Of course we have to demand civilised behaviour, and of course we can not tolerate rape, that is an outrage. But only a strong society prevents rape, not denying nature, or censoring words. But what I am also saying, with my book ‘Free Women Free Men’: we are reaching a point of equity with men. Women have the same opportunities as men. They can decide what they want to be in the workplace. So you would think that men can now also say what they want, because we as women are now strong enough to deal with that. But what feminisme has turned into now is that we control men, make them more like women. The more women do that, the less they want those men!
It only takes a natural disaster and they’ll be needed again, especially with all those women in their safe office jobs.
Is that what drives the men to the comment sections online?
“Yes. They go to the well, they are reconnecting with their historical role as a man. In the office, they always have to behave in a certain way, as Victiorian gentlemen.
What I am saying is that we did not ban that masculinity, that gross language, but that it went underground. It would be good if men retained their language. Male imagination has a right to be free. The commentary section is a free speech zone, okay? It is an arena of revelation. If women are offended by what they hear there, it is because of what happens in the office. Where language is so bourgeois and compelling, especially compared to the language of farmers, in the old days, the so-called ‘barn yard language’, back then even women spoke like that. Vitality and sex went together. ”
So most men behave nicely during office hours and at night they go up to their attacks (or basements) and leave sleazy comments, or spent time with other men in the virtual barn yard, but even then, they are being accused of ‘virtually raping’ women. We live in an age where words are now considered violence.
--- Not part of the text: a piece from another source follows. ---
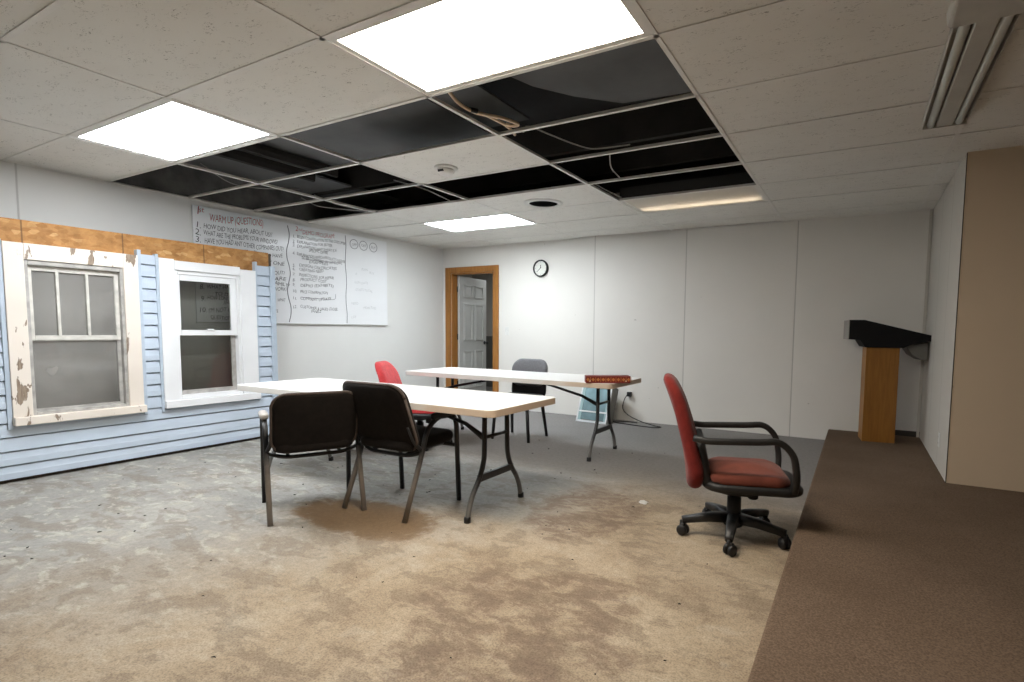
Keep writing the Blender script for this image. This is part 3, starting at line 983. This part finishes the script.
# ------------------------------------------------------------------ whiteboard with handwriting
WY0, WY1, WZ0, WZ1 = 0.66, 3.105, 1.225, 2.37
wb = thing('whiteboard', 'large whiteboard covered in marker writing on the left wall', 'whiteboard', (XL + 0.012, 0, 0))
obj('board', boxes((0.0, 0.012, WY0, WY1, WZ0, WZ1)), M['board'], wb, bevel=0.002)
obj('edge_strip', boxes((0.0, 0.015, WY0, WY1, WZ0 - 0.010, WZ0)), M['fixture'], wb)
def write(s, y, z, h, m='ink', slope=0.0, width=None, shear=0.12, name='handwritten_line'):
    cu = bpy.data.curves.new('txt', 'FONT')
    cu.body = s
    cu.size = h
    cu.shear = shear
    cu.space_character = 0.95
    cu.offset = -0.005 * h
    cu.resolution_u = 2
    cu.extrude = 0.0004
    o = bpy.data.objects.new('txt', cu)
    COL.objects.link(o)
    dg = bpy.context.evaluated_depsgraph_get()
    me = bpy.data.meshes.new_from_object(o.evaluated_get(dg))
    bpy.data.objects.remove(o)
    bpy.data.curves.remove(cu)
    xsv = [v.co.x for v in me.vertices]
    sx = 1.0
    if width and xsv:
        sx = width / (max(xsv) - min(xsv))
    ph = random.uniform(0, 6)
    for v in me.vertices:
        a, b_ = v.co.x * sx, v.co.y
        b_ += slope * a + 0.006 * math.sin(a * 14 + ph)
        b_ += 0.004 * math.sin(a * 61 + ph)
        v.co = (0.0128, y + a, z + b_)
    me.materials.clear()
    me.materials.append(M[m])
    t = bpy.data.objects.new(name, me)
    COL.objects.link(t)
    t.parent = wb
    return t
TEXT = [
    ('WARM UP (QUESTIONS)', 0.812, 2.234, 0.105, 'ink_red', 0.548, 0.082),
    ('1', 0.680, 2.288, 0.110, 'ink_red', None, 0.0),
    ('st', 0.713, 2.309, 0.075, 'ink_red', None, 0.0),
    ('1.', 0.675, 2.147, 0.085, 'ink', None, 0.0),
    ('HOW DID YOU HEAR, ABOUT US??', 0.753, 2.150, 0.070, 'ink', 0.708, 0.052),
    ('2.', 0.672, 2.078, 0.085, 'ink', None, 0.0),
    ('WHAT ARE THE PROBLEMS YOUR WINDOWS?', 0.750, 2.086, 0.070, 'ink', 0.771, 0.036),
    ('3.', 0.670, 2.015, 0.085, 'ink', None, 0.0),
    ('HAVE YOU HAD ANY OTHER COMPANIES OUT?', 0.757, 2.018, 0.075, 'ink', 0.833, 0.019),
    ('HOW LONG DO YOU PLAN TO HAVE', 0.754, 1.943, 0.060, 'ink', 0.822, 0.026),
    ('WHO HERE IS THE BEST ONE', 0.751, 1.864, 0.060, 'ink', 0.846, 0.022),
    ('WHAT WOULD YOU CHANGE OUT?', 0.748, 1.764, 0.060, 'ink', 0.847, 0.006),
    ('WHO WINDOWS & ARE', 0.745, 1.700, 0.060, 'ink', 0.865, 0.004),
    ('WITH YOUR FAMILY?', 1.108, 1.655, 0.060, 'ink', 0.543, -0.011),
    ('DO YOU BOTH WORK?', 1.106, 1.597, 0.060, 'ink', 0.513, -0.003),
    ('8.', 0.694, 1.561, 0.070, 'ink', None, 0.0),
    ('WHAT HAVE YOU', 0.759, 1.566, 0.060, 'ink', 0.378, 0.018),
    ('TO DO?', 0.832, 1.501, 0.055, 'ink', 0.198, 0.010),
    ('9.', 0.699, 1.443, 0.070, 'ink', None, 0.0),
    ('HOW LONG HAS IT', 0.764, 1.446, 0.060, 'ink', 0.337, 0.023),
    ('AND WHAT', 0.917, 1.413, 0.055, 'ink', 0.204, -0.004),
    ('WHAT', 1.502, 1.475, 0.055, 'ink', 0.096, -0.007),
    ('10.', 0.676, 1.323, 0.070, 'ink', None, 0.0),
    ("I'M NOT HERE", 0.769, 1.326, 0.065, 'ink', 0.297, 0.017),
    ('QUESTIONS, OR', 0.785, 1.256, 0.055, 'ink', 0.299, 0.005),
    ('IS', 1.474, 1.345, 0.050, 'ink', None, 0.0),
    ('2', 1.744, 2.289, 0.075, 'ink_red', None, 0.0),
    ('nd', 1.783, 2.312, 0.050, 'ink_red', None, 0.0),
    ('DEMO PROGRAM:', 1.832, 2.263, 0.075, 'ink_red', 0.435, 0.060),
    ('1.', 1.706, 2.207, 0.050, 'ink', None, 0.0),
    ('BEGIN CONVERSATION TO THE CUSTOMER', 1.761, 2.210, 0.050, 'ink', 0.665, 0.037),
    ('2.', 1.704, 2.146, 0.050, 'ink', None, 0.0),
    ('EXPLANATION FOR BUYER', 1.759, 2.154, 0.050, 'ink', 0.472, 0.043),
    ('3.', 1.703, 2.106, 0.050, 'ink', None, 0.0),
    ('EXPLANATION, WHY TODAY IS A', 1.758, 2.101, 0.050, 'ink', 0.535, 0.037),
    ('SPECIFIC OFFER', 1.912, 2.071, 0.050, 'ink', 0.254, 0.057),
    ('4.', 1.700, 2.013, 0.050, 'ink', None, 0.0),
    ('EXPLANATION WHICH PRODUCTS DELIVER', 1.755, 2.015, 0.050, 'ink', 0.665, -0.011),
    ('TO BE COMPARED W/ WINDOWS', 1.810, 1.976, 0.050, 'ink', 0.560, -0.013),
    ('EXAMPLES', 1.909, 1.949, 0.050, 'ink', 0.254, -0.044),
    ('5.', 1.697, 1.887, 0.050, 'ink', None, 0.0),
    ('DESIGN CERTIFICATES', 1.779, 1.883, 0.050, 'ink', 0.508, 0.027),
    ('6.', 1.695, 1.831, 0.050, 'ink', None, 0.0),
    ('CREATING NEED', 1.778, 1.839, 0.050, 'ink', 0.321, 0.035),
    ('7.', 1.693, 1.773, 0.050, 'ink', None, 0.0),
    ('INSPECTIONS, FOR REPAIR', 1.776, 1.773, 0.050, 'ink', 0.467, 0.010),
    ('8.', 1.692, 1.717, 0.050, 'ink', None, 0.0),
    ('PRODUCT COST', 1.789, 1.723, 0.050, 'ink', 0.353, 0.032),
    ('9.', 1.690, 1.659, 0.050, 'ink', None, 0.0),
    ('DEMO (EXHIBITS)', 1.787, 1.659, 0.050, 'ink', 0.448, 0.052),
    ('10.', 1.688, 1.578, 0.050, 'ink', None, 0.0),
    ('PRICE CONFIRMATION', 1.784, 1.576, 0.050, 'ink', 0.369, 0.050),
    ('11.', 1.685, 1.499, 0.050, 'ink', None, 0.0),
    ('COMPANY UPDATE', 1.782, 1.499, 0.050, 'ink', 0.416, 0.041),
    ('12.', 1.682, 1.405, 0.050, 'ink', None, 0.0),
    ('CUSTOMER & SALES CLOSE,', 1.779, 1.404, 0.050, 'ink', 0.512, -0.030),
    ('PANELS', 1.921, 1.354, 0.050, 'ink', 0.134, -0.007),
    ('PLAN', 2.669, 1.936, 0.045, 'ink_faint', None, 0.0),
    ('A', 2.572, 1.874, 0.045, 'ink_faint', None, 0.0),
    ('BUY', 2.798, 1.896, 0.045, 'ink_faint', None, 0.0),
    ('SIGN DATE', 2.554, 1.763, 0.045, 'ink_faint', None, 0.0),
    ('COSTS TOTAL', 2.568, 1.661, 0.045, 'ink_faint', None, 0.0),
    ('NEED', 2.501, 1.489, 0.045, 'ink_faint', None, 0.0),
    ('MON TUES', 2.690, 1.432, 0.045, 'ink_faint', None, 0.0),
    ('LIST', 2.497, 1.308, 0.045, 'ink_faint', None, 0.0),
]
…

Yes, virtual rape, that is the other issue on the question. Rape is a very serious crime, but what are we talking about?! Sex is animal behaviour, it is below the level of language, as I said, okay? When you look at the new ‘verbal consent’ rule at American Universities, terrible. Sex is a non-verbal transaction. You can’t proces it verbally. But these feminists want to reduce everything to words.
Their chosen words.
“We now have feminism that should be a movement of freedom and empowerment, but it has become an instrument of repression. I always identify very strongly with people like Charles Baudelaire, Oscar Wilde, or those figures from the last century who were very anti-bourgeoisie. That minister of justice of yours is just a bourgeois voice, it has nothing to do with the liberation of women. It is repression, shutting down the mind. But your mind must be completely free – expression must be completely free. Women should read great literary works. Psycho by Alfred Hitchcock, for example, Dostoevsky, Simone de Beauvoir, Albert Camus, to understand something about men. Instead of: “We need to reform men.” Stop it. Feminists discourse of sex and gender has become hopelessly careless and naive, okay, it is a self-cannibalizing ideology without reference to important research on human nature and other cultures.
“There are a lot of neurotic women who have clung to that feminist discourse, take Emma Sulkowicz, a 21-year-old student at Columbia University who spent nearly a year on campus with a mattress under her arm because she had allegedly been raped in her own bed by a fellow student. She received an award from the ‘National Organization of Women‘ because she is a ‘hero’. It was sick and neurotic behavior. That woman lied and every attempt to find out what happened was thwarted by herself, her story was inaccurate. But neurotic behaviour is apparently celebrated. The only thing that it accomplishes is that it alienates men even more from women. We are back in the fifties! ”
I read in your book that you can ‘only create something by opposing something’. For example, Pablo Picasso artistically protested against the Victorian times. What can I oppose as a woman, without falling into the fallacy of being a neurotic feminist?
“I became a warrior – although of course I have a bit of a strange personality – you can also be a warrior, it is possible. But the big battle is with men, to be free. Why are there no big female artists? No woman really has her own style. Really artistic performances, such as those of Picasso, or Michelangelo stem from the inherent motive of men, who fight against the unbearableness of life – a condition which the artist wants to set right.
Men suffer under the power of women, a power that women do not understand. Men have to struggle for their identity, and while Simone de Beauvoir said ‘you have to become a woman’, I think: that is not true, you just have to become someone.